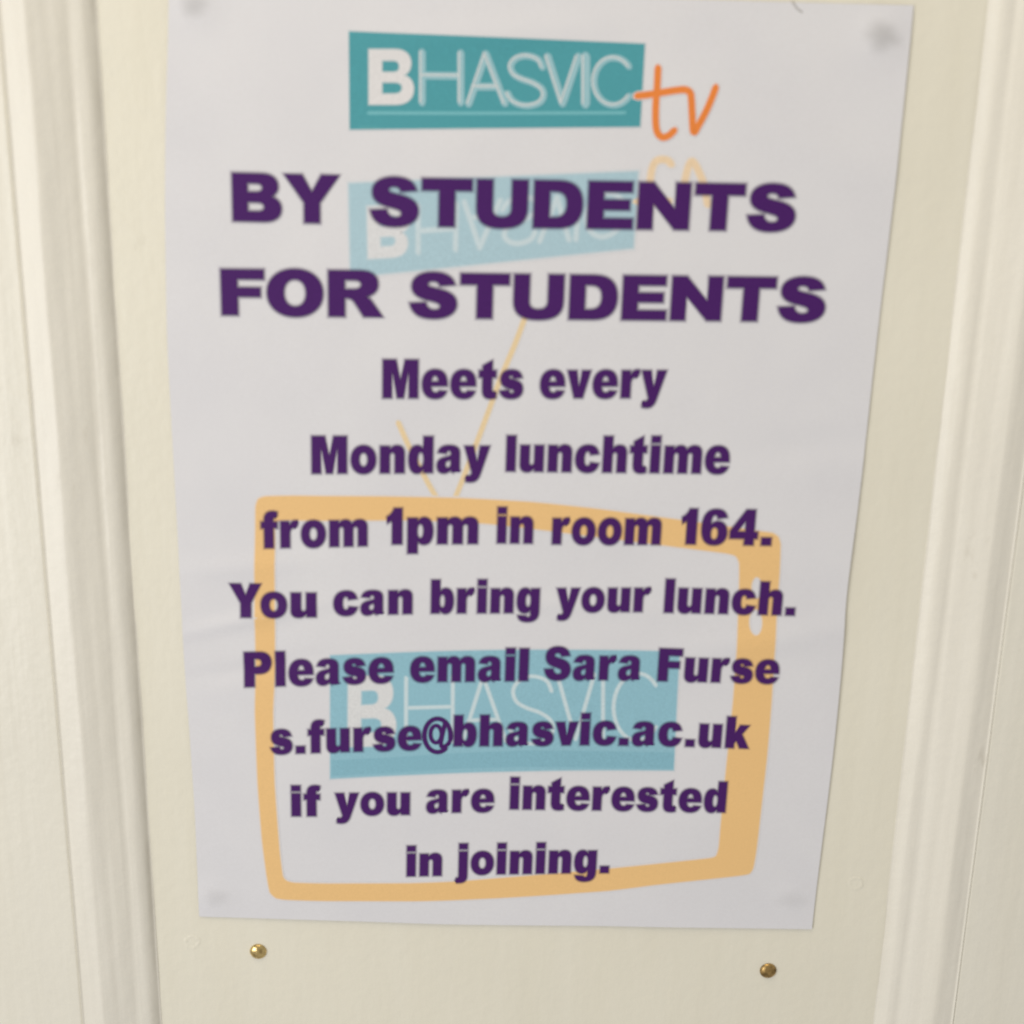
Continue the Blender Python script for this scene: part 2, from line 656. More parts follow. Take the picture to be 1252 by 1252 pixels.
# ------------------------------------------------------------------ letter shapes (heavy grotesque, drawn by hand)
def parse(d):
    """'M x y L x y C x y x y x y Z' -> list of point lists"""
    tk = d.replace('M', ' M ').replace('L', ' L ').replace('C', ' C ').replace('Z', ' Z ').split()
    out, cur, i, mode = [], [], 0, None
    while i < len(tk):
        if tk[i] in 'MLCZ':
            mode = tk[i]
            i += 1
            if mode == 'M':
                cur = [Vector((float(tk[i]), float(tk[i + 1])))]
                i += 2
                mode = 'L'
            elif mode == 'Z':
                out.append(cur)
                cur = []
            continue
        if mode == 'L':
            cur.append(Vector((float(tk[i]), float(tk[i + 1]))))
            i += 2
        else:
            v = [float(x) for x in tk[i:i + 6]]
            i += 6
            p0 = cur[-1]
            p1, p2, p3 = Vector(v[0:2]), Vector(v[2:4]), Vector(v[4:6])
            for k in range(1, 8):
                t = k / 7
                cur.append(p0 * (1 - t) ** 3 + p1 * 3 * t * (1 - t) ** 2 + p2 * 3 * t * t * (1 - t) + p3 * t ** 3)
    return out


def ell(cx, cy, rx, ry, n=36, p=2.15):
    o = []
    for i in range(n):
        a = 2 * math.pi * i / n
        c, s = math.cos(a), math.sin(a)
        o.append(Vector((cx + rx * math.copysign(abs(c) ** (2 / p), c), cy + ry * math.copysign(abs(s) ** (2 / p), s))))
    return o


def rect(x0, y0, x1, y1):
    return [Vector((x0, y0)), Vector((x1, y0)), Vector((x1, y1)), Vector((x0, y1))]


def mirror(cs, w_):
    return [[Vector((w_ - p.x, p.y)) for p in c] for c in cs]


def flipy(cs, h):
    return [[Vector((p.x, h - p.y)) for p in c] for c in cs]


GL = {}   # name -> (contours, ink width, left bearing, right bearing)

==

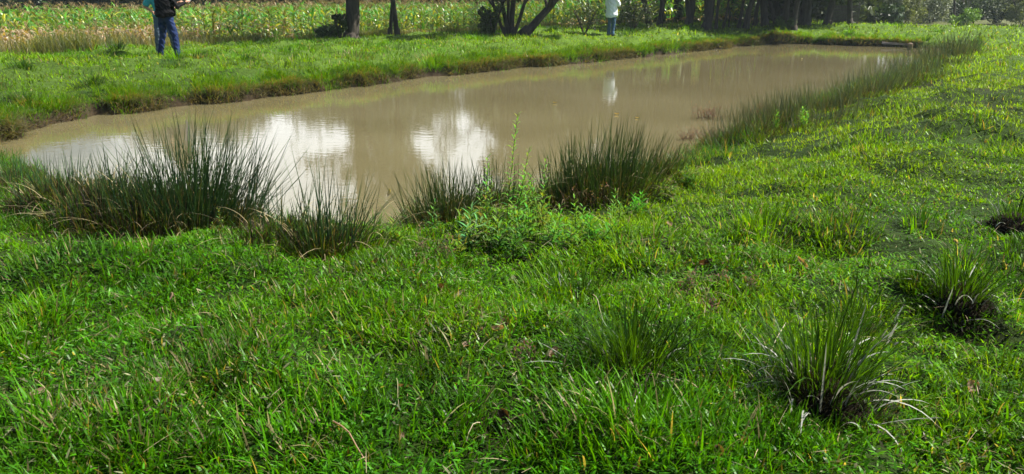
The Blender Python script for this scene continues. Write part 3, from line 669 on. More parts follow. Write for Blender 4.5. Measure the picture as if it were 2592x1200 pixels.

...

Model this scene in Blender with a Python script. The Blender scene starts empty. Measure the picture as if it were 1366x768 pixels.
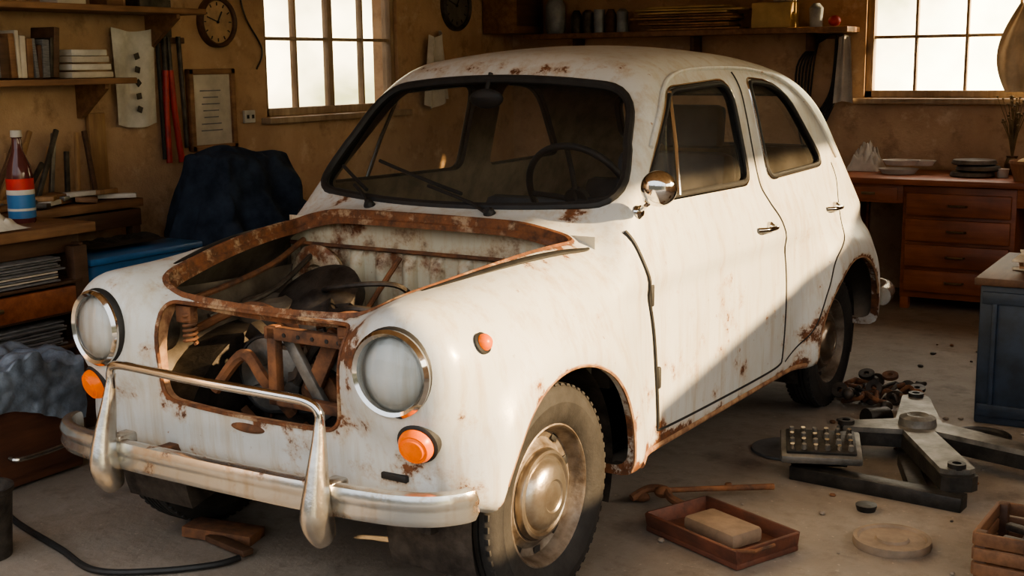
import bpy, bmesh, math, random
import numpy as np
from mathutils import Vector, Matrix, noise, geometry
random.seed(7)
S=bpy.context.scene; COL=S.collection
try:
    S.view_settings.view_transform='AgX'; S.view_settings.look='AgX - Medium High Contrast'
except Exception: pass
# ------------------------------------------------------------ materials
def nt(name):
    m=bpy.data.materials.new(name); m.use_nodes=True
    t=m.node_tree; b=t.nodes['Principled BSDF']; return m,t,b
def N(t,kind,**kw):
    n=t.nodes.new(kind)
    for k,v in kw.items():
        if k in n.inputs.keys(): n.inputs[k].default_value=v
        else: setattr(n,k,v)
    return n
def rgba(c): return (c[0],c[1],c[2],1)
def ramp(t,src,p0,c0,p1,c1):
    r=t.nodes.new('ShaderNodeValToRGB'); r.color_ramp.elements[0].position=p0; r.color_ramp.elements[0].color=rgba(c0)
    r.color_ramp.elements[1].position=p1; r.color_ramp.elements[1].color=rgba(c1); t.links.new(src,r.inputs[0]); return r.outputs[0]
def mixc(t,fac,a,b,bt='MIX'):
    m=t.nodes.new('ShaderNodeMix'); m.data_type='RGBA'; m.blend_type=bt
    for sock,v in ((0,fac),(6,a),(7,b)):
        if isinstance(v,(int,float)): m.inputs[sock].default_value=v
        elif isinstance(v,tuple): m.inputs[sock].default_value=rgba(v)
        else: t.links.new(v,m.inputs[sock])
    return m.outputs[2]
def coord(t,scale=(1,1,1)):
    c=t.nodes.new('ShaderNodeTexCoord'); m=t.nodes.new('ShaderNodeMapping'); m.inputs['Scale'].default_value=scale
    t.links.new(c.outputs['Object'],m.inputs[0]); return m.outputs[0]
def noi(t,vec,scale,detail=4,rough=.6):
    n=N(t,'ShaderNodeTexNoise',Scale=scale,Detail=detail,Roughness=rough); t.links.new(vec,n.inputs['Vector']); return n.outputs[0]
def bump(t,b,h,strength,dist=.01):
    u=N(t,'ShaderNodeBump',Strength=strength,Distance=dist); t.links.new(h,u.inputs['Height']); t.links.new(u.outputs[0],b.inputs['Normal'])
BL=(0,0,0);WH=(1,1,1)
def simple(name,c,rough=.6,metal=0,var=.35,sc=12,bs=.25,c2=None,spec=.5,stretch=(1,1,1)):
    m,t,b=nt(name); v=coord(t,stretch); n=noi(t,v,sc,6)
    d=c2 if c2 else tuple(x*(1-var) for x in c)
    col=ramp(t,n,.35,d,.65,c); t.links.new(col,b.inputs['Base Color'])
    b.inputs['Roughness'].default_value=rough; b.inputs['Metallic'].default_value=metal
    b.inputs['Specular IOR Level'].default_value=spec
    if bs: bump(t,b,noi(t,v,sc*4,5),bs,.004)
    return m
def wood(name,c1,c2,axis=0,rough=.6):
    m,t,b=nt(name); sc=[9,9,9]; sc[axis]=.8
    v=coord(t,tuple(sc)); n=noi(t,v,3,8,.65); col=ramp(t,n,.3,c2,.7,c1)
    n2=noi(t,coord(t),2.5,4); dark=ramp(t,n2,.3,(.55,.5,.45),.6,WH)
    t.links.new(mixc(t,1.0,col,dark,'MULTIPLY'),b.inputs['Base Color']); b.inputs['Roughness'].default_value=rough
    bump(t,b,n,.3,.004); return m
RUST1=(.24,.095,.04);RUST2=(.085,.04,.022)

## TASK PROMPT
Begin with the line that has "Continue the Blender" in the listing above and end after the line that has "bearing, right bearing)"; output those lines exactly.

## ANSWER IN FULL
Continue the Blender Python script for this scene: part 2, from line 656. More parts follow. Take the picture to be 1252 by 1252 pixels.
# ------------------------------------------------------------------ letter shapes (heavy grotesque, drawn by hand)
def parse(d):
    """'M x y L x y C x y x y x y Z' -> list of point lists"""
    tk = d.replace('M', ' M ').replace('L', ' L ').replace('C', ' C ').replace('Z', ' Z ').split()
    out, cur, i, mode = [], [], 0, None
    while i < len(tk):
        if tk[i] in 'MLCZ':
            mode = tk[i]
            i += 1
            if mode == 'M':
                cur = [Vector((float(tk[i]), float(tk[i + 1])))]
                i += 2
                mode = 'L'
            elif mode == 'Z':
                out.append(cur)
                cur = []
            continue
        if mode == 'L':
            cur.append(Vector((float(tk[i]), float(tk[i + 1]))))
            i += 2
        else:
            v = [float(x) for x in tk[i:i + 6]]
            i += 6
            p0 = cur[-1]
            p1, p2, p3 = Vector(v[0:2]), Vector(v[2:4]), Vector(v[4:6])
            for k in range(1, 8):
                t = k / 7
                cur.append(p0 * (1 - t) ** 3 + p1 * 3 * t * (1 - t) ** 2 + p2 * 3 * t * t * (1 - t) + p3 * t ** 3)
    return out


def ell(cx, cy, rx, ry, n=36, p=2.15):
    o = []
    for i in range(n):
        a = 2 * math.pi * i / n
        c, s = math.cos(a), math.sin(a)
        o.append(Vector((cx + rx * math.copysign(abs(c) ** (2 / p), c), cy + ry * math.copysign(abs(s) ** (2 / p), s))))
    return o


def rect(x0, y0, x1, y1):
    return [Vector((x0, y0)), Vector((x1, y0)), Vector((x1, y1)), Vector((x0, y1))]


def mirror(cs, w_):
    return [[Vector((w_ - p.x, p.y)) for p in c] for c in cs]


def flipy(cs, h):
    return [[Vector((p.x, h - p.y)) for p in c] for c in cs]


GL = {}   # name -> (contours, ink width, left bearing, right bearing)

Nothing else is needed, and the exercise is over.